To keep me from becoming conceited because of these surpassingly great revelations, there was given me a thorn in my flesh, a messenger from Satan, to torment me.  Three times, I pleaded with the Lord to take it away from me.  But he said to me, “My grace is sufficient for you, for my power is made perfect in weakness.”  Therefore I will boast all the more gladly about my weaknesses, so that Christ’s power may rest on me.  That is why, for Christ’s sake, I delight in weaknesses, in insults, in hardships, in persecutions, in difficulties.  For when I am weak, then I am strong.  2 Corinthians 12:7-10

So for the last week, I’ve heard the question, “How are you doing?” over and over again.  I’m not sure the answer to that.  At first, I was in shock, but then I was surprised.  I was so sad and discontent before my grandpa passed and had emotionally been skimming the proverbial bottom that I thought I just couldn’t get any sadder.  I thought we’d just been through so much, I couldn’t even begin to process this new loss.  But what I’ve realized over the last week is that I do have a heightened sense of acceptance but not over what I thought it was.  I thought I had just learned to accept death and tragedy, and I have.  But what I’ve really accepted is that death on earth isn’t something to mourn.  We mourn for the people left here still but envy those who get to go before us.  Our loss is Heaven’s gain.  I couldn’t help but be jealous of my grandfather for getting to go up and be with Luke, and his daughter, and most of all Jesus, because that is where we all aspire to be. 
So it begs the question of what purpose am I supposed to fulfill today during my time here.  I know God’s answer, but that’s a difficult calling to answer everyday, but why?  Mostly because I am not Christ and am incapable of living a perfect life, and it’s hard to accept being a disappointment to God and to others and myself every single day.  So the answer brings me back to humility – to take away that prideful disappointment and replace it with Christ’s forgiveness and love.  That means evaluating our own relationship with Jesus instead of thinking we’re allowed to judge others’.  That means acknowledging no matter how great or not so great that relationship is that God wants more and His work in us will never be complete.

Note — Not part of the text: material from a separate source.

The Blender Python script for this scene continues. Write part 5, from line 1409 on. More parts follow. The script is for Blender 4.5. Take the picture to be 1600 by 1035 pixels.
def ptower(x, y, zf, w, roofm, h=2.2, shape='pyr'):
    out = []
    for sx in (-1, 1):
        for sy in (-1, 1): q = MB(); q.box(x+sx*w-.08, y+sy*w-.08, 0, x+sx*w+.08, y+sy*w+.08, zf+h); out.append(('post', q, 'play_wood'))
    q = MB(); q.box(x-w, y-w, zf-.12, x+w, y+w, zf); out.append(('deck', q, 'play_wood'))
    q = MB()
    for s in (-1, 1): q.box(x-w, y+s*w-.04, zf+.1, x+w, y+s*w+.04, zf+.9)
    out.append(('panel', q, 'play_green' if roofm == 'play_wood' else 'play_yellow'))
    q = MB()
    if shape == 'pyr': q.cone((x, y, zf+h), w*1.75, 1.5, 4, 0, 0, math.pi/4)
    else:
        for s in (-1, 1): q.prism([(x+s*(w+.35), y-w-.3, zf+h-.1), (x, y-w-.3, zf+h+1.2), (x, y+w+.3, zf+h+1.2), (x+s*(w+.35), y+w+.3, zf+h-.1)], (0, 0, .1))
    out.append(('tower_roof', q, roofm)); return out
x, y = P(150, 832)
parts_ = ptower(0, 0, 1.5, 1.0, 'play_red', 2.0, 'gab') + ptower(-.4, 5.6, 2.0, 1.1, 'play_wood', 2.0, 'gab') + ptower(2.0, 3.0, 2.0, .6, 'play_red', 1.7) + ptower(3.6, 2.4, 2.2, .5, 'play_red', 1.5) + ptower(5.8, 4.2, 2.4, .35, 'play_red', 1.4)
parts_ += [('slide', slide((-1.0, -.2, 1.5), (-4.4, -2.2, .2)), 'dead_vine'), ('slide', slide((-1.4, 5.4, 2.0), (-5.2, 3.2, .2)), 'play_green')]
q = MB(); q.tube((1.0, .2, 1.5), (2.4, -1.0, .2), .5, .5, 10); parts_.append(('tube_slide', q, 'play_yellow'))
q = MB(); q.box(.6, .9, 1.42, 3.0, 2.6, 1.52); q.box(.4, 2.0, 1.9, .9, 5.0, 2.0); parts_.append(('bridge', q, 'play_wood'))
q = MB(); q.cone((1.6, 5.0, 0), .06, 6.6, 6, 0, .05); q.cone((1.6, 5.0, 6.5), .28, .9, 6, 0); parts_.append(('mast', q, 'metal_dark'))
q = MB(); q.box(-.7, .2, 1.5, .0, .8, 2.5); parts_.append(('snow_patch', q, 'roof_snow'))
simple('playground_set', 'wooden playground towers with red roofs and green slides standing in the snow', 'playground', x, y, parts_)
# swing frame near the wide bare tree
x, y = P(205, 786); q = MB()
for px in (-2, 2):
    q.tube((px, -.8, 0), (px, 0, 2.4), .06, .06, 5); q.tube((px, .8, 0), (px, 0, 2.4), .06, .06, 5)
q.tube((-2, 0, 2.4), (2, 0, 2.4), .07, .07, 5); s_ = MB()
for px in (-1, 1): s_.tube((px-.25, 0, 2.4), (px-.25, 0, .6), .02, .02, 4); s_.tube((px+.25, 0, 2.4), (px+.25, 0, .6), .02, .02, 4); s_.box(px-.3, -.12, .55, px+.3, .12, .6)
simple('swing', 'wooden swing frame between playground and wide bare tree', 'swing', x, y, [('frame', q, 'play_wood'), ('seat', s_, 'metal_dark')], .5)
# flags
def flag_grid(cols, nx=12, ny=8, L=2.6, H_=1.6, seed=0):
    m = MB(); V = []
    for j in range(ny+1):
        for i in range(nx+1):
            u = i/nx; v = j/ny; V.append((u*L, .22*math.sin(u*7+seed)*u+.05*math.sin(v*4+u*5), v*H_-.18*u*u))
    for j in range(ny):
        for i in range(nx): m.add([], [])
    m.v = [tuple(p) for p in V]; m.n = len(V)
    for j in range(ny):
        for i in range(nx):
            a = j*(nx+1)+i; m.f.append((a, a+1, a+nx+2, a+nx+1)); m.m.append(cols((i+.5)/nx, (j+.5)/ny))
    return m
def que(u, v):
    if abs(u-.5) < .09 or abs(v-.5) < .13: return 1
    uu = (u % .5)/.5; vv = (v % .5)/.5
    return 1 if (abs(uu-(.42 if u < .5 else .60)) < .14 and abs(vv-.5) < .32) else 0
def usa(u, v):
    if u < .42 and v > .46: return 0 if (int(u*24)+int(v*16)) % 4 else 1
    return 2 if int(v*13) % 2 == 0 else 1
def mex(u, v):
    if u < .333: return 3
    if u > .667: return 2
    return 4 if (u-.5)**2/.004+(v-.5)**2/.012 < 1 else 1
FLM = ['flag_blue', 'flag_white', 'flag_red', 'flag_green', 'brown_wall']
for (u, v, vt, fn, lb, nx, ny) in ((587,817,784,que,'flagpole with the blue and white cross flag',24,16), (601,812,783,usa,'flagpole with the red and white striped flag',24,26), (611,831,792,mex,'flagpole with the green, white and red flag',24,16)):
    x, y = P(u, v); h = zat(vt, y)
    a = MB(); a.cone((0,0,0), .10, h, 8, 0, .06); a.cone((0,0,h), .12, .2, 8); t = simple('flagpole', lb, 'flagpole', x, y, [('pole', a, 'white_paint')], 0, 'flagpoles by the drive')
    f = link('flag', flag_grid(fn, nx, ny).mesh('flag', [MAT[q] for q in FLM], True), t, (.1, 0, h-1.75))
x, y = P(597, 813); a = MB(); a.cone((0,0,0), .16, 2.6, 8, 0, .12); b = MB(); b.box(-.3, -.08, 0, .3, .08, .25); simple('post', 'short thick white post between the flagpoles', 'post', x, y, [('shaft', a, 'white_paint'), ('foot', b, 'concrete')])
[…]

I stumbled upon this.  It is no coincidence that God wrote it better than I ever could:
If you have any encouragement from being united with Christ, if any comfort from his love, if any fellowship with the Spirit, if any tenderness and compassion, then make my joy complete by being like-minded, having the same love, being one in spirit and purpose.  Do nothing out of selfish ambition or vain conceit, but in humility consider others better than yourselves.  Each of you should look not only to your own interests, but also to the interests of others.
Your attitude should be the same as that of Christ Jesus: Who, being in very nature God, did not consider equality with God something to be grasped, but made himself nothing, taking the very nature of a servant, being made in human likeness.  And being found in appearance as a man, he humbled himself and became obedient to death – even death on a cross!  Therefore God exalted him to the highest place and gave him the name that is above every name, that at the name of Jesus every knee should bow, in heaven and on earth and under the earth, and every tongue confess that Jesus Christ is Lord, to the glory of God the Father.  Philippians 2:1-11


So how am I doing?  I still miss Luke and my grandpa, but I don’t want to get to Heaven and have to tell them I spent my life being bitter, scorned and sad.  How selfish would that sound?  I want to tell them I lived a life that brought me closer to them everyday.  The road is narrow, but the path is clear.